→ Written exercise
Provide the data again in its entirety, exactly as given.

→ Input material
◇ ◇ ◇ ◇ ◇

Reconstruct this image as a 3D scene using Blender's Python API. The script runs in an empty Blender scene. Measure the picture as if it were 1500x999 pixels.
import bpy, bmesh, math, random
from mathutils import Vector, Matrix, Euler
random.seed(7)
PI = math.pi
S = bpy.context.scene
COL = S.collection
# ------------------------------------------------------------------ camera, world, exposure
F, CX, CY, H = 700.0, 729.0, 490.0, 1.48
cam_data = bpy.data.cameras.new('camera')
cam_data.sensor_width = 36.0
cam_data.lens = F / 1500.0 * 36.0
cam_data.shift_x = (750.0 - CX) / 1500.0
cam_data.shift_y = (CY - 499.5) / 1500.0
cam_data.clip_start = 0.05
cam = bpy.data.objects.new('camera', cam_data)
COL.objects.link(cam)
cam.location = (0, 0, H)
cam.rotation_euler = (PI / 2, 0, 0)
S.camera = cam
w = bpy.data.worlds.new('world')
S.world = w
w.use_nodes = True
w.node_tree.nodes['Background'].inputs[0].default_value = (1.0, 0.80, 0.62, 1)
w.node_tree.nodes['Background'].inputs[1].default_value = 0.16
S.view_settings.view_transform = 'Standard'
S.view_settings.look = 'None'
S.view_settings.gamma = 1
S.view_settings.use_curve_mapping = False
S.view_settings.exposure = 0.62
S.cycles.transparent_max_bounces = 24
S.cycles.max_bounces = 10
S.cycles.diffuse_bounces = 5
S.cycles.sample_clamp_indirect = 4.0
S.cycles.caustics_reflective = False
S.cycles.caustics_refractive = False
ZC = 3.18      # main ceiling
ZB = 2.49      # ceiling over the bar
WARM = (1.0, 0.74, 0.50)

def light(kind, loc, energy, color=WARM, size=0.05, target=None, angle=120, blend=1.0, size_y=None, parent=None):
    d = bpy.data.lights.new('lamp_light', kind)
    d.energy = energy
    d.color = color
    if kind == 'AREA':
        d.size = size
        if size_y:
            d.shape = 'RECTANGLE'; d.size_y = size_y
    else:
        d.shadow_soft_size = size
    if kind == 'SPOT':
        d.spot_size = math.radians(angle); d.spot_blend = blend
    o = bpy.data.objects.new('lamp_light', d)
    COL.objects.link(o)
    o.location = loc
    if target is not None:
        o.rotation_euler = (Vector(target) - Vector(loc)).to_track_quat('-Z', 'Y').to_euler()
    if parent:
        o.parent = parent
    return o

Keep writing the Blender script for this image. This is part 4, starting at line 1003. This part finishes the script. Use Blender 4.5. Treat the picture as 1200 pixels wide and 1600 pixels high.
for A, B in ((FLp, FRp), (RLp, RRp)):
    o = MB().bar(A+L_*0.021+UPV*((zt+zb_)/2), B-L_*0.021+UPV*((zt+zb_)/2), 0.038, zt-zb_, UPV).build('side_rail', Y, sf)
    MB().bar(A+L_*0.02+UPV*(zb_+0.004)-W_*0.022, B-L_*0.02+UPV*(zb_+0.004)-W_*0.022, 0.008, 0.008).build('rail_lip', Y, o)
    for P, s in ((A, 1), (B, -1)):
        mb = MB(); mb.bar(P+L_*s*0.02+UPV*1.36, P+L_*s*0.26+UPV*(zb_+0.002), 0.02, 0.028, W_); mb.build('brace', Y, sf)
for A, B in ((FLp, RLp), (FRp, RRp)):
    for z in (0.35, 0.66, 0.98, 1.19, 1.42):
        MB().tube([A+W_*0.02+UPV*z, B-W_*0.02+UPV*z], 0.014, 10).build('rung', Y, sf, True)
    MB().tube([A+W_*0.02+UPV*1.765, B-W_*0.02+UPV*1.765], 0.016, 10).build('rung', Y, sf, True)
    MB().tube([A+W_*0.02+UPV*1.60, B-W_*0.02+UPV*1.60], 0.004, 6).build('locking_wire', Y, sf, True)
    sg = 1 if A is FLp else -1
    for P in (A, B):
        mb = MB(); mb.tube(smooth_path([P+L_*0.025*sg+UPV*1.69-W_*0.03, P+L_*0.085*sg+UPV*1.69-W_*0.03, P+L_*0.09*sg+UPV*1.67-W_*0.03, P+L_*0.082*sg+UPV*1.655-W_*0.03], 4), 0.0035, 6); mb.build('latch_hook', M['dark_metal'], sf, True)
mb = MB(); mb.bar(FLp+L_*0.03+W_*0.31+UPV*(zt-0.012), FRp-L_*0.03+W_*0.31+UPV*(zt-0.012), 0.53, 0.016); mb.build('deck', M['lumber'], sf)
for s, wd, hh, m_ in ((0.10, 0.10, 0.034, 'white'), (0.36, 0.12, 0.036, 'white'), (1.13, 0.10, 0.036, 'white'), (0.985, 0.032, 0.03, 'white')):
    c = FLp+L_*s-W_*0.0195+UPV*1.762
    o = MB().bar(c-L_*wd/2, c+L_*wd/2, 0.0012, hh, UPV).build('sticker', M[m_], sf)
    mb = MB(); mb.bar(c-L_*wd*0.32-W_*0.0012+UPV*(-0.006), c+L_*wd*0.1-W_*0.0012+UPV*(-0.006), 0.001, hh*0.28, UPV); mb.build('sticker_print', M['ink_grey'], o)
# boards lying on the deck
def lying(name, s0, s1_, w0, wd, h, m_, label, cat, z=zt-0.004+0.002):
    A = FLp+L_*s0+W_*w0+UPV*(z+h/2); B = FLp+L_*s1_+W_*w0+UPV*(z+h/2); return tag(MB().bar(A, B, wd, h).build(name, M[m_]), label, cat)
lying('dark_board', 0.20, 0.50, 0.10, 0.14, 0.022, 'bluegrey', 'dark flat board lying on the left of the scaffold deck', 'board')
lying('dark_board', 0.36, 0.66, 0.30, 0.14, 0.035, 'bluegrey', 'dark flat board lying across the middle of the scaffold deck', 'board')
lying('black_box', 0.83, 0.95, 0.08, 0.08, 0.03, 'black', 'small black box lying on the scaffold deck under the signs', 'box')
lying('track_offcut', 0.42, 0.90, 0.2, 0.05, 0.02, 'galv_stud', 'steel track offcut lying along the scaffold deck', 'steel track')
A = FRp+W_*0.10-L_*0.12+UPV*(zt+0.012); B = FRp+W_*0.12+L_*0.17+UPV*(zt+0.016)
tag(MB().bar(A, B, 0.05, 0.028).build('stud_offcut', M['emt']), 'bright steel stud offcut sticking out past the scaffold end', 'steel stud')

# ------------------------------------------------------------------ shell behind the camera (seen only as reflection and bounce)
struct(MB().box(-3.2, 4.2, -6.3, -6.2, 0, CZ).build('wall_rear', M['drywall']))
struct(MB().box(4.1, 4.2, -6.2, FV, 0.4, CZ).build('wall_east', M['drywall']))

◇ ◇ ◇ ◇ ◇

→ Result for this exercise
Reconstruct this image as a 3D scene using Blender's Python API. The script runs in an empty Blender scene. Measure the picture as if it were 1500x999 pixels.
import bpy, bmesh, math, random
from mathutils import Vector, Matrix, Euler
random.seed(7)
PI = math.pi
S = bpy.context.scene
COL = S.collection
# ------------------------------------------------------------------ camera, world, exposure
F, CX, CY, H = 700.0, 729.0, 490.0, 1.48
cam_data = bpy.data.cameras.new('camera')
cam_data.sensor_width = 36.0
cam_data.lens = F / 1500.0 * 36.0
cam_data.shift_x = (750.0 - CX) / 1500.0
cam_data.shift_y = (CY - 499.5) / 1500.0
cam_data.clip_start = 0.05
cam = bpy.data.objects.new('camera', cam_data)
COL.objects.link(cam)
cam.location = (0, 0, H)
cam.rotation_euler = (PI / 2, 0, 0)
S.camera = cam
w = bpy.data.worlds.new('world')
S.world = w
w.use_nodes = True
w.node_tree.nodes['Background'].inputs[0].default_value = (1.0, 0.80, 0.62, 1)
w.node_tree.nodes['Background'].inputs[1].default_value = 0.16
S.view_settings.view_transform = 'Standard'
S.view_settings.look = 'None'
S.view_settings.gamma = 1
S.view_settings.use_curve_mapping = False
S.view_settings.exposure = 0.62
S.cycles.transparent_max_bounces = 24
S.cycles.max_bounces = 10
S.cycles.diffuse_bounces = 5
S.cycles.sample_clamp_indirect = 4.0
S.cycles.caustics_reflective = False
S.cycles.caustics_refractive = False
ZC = 3.18      # main ceiling
ZB = 2.49      # ceiling over the bar
WARM = (1.0, 0.74, 0.50)

def light(kind, loc, energy, color=WARM, size=0.05, target=None, angle=120, blend=1.0, size_y=None, parent=None):
    d = bpy.data.lights.new('lamp_light', kind)
    d.energy = energy
    d.color = color
    if kind == 'AREA':
        d.size = size
        if size_y:
            d.shape = 'RECTANGLE'; d.size_y = size_y
    else:
        d.shadow_soft_size = size
    if kind == 'SPOT':
        d.spot_size = math.radians(angle); d.spot_blend = blend
    o = bpy.data.objects.new('lamp_light', d)
    COL.objects.link(o)
    o.location = loc
    if target is not None:
        o.rotation_euler = (Vector(target) - Vector(loc)).to_track_quat('-Z', 'Y').to_euler()
    if parent:
        o.parent = parent
    return o

Keep writing the Blender script for this image. This is part 4, starting at line 1003. This part finishes the script. Use Blender 4.5. Treat the picture as 1200 pixels wide and 1600 pixels high.
for A, B in ((FLp, FRp), (RLp, RRp)):
    o = MB().bar(A+L_*0.021+UPV*((zt+zb_)/2), B-L_*0.021+UPV*((zt+zb_)/2), 0.038, zt-zb_, UPV).build('side_rail', Y, sf)
    MB().bar(A+L_*0.02+UPV*(zb_+0.004)-W_*0.022, B-L_*0.02+UPV*(zb_+0.004)-W_*0.022, 0.008, 0.008).build('rail_lip', Y, o)
    for P, s in ((A, 1), (B, -1)):
        mb = MB(); mb.bar(P+L_*s*0.02+UPV*1.36, P+L_*s*0.26+UPV*(zb_+0.002), 0.02, 0.028, W_); mb.build('brace', Y, sf)
for A, B in ((FLp, RLp), (FRp, RRp)):
    for z in (0.35, 0.66, 0.98, 1.19, 1.42):
        MB().tube([A+W_*0.02+UPV*z, B-W_*0.02+UPV*z], 0.014, 10).build('rung', Y, sf, True)
    MB().tube([A+W_*0.02+UPV*1.765, B-W_*0.02+UPV*1.765], 0.016, 10).build('rung', Y, sf, True)
    MB().tube([A+W_*0.02+UPV*1.60, B-W_*0.02+UPV*1.60], 0.004, 6).build('locking_wire', Y, sf, True)
    sg = 1 if A is FLp else -1
    for P in (A, B):
        mb = MB(); mb.tube(smooth_path([P+L_*0.025*sg+UPV*1.69-W_*0.03, P+L_*0.085*sg+UPV*1.69-W_*0.03, P+L_*0.09*sg+UPV*1.67-W_*0.03, P+L_*0.082*sg+UPV*1.655-W_*0.03], 4), 0.0035, 6); mb.build('latch_hook', M['dark_metal'], sf, True)
mb = MB(); mb.bar(FLp+L_*0.03+W_*0.31+UPV*(zt-0.012), FRp-L_*0.03+W_*0.31+UPV*(zt-0.012), 0.53, 0.016); mb.build('deck', M['lumber'], sf)
for s, wd, hh, m_ in ((0.10, 0.10, 0.034, 'white'), (0.36, 0.12, 0.036, 'white'), (1.13, 0.10, 0.036, 'white'), (0.985, 0.032, 0.03, 'white')):
    c = FLp+L_*s-W_*0.0195+UPV*1.762
    o = MB().bar(c-L_*wd/2, c+L_*wd/2, 0.0012, hh, UPV).build('sticker', M[m_], sf)
    mb = MB(); mb.bar(c-L_*wd*0.32-W_*0.0012+UPV*(-0.006), c+L_*wd*0.1-W_*0.0012+UPV*(-0.006), 0.001, hh*0.28, UPV); mb.build('sticker_print', M['ink_grey'], o)
# boards lying on the deck
def lying(name, s0, s1_, w0, wd, h, m_, label, cat, z=zt-0.004+0.002):
    A = FLp+L_*s0+W_*w0+UPV*(z+h/2); B = FLp+L_*s1_+W_*w0+UPV*(z+h/2); return tag(MB().bar(A, B, wd, h).build(name, M[m_]), label, cat)
lying('dark_board', 0.20, 0.50, 0.10, 0.14, 0.022, 'bluegrey', 'dark flat board lying on the left of the scaffold deck', 'board')
lying('dark_board', 0.36, 0.66, 0.30, 0.14, 0.035, 'bluegrey', 'dark flat board lying across the middle of the scaffold deck', 'board')
lying('black_box', 0.83, 0.95, 0.08, 0.08, 0.03, 'black', 'small black box lying on the scaffold deck under the signs', 'box')
lying('track_offcut', 0.42, 0.90, 0.2, 0.05, 0.02, 'galv_stud', 'steel track offcut lying along the scaffold deck', 'steel track')
A = FRp+W_*0.10-L_*0.12+UPV*(zt+0.012); B = FRp+W_*0.12+L_*0.17+UPV*(zt+0.016)
tag(MB().bar(A, B, 0.05, 0.028).build('stud_offcut', M['emt']), 'bright steel stud offcut sticking out past the scaffold end', 'steel stud')

# ------------------------------------------------------------------ shell behind the camera (seen only as reflection and bounce)
struct(MB().box(-3.2, 4.2, -6.3, -6.2, 0, CZ).build('wall_rear', M['drywall']))
struct(MB().box(4.1, 4.2, -6.2, FV, 0.4, CZ).build('wall_east', M['drywall']))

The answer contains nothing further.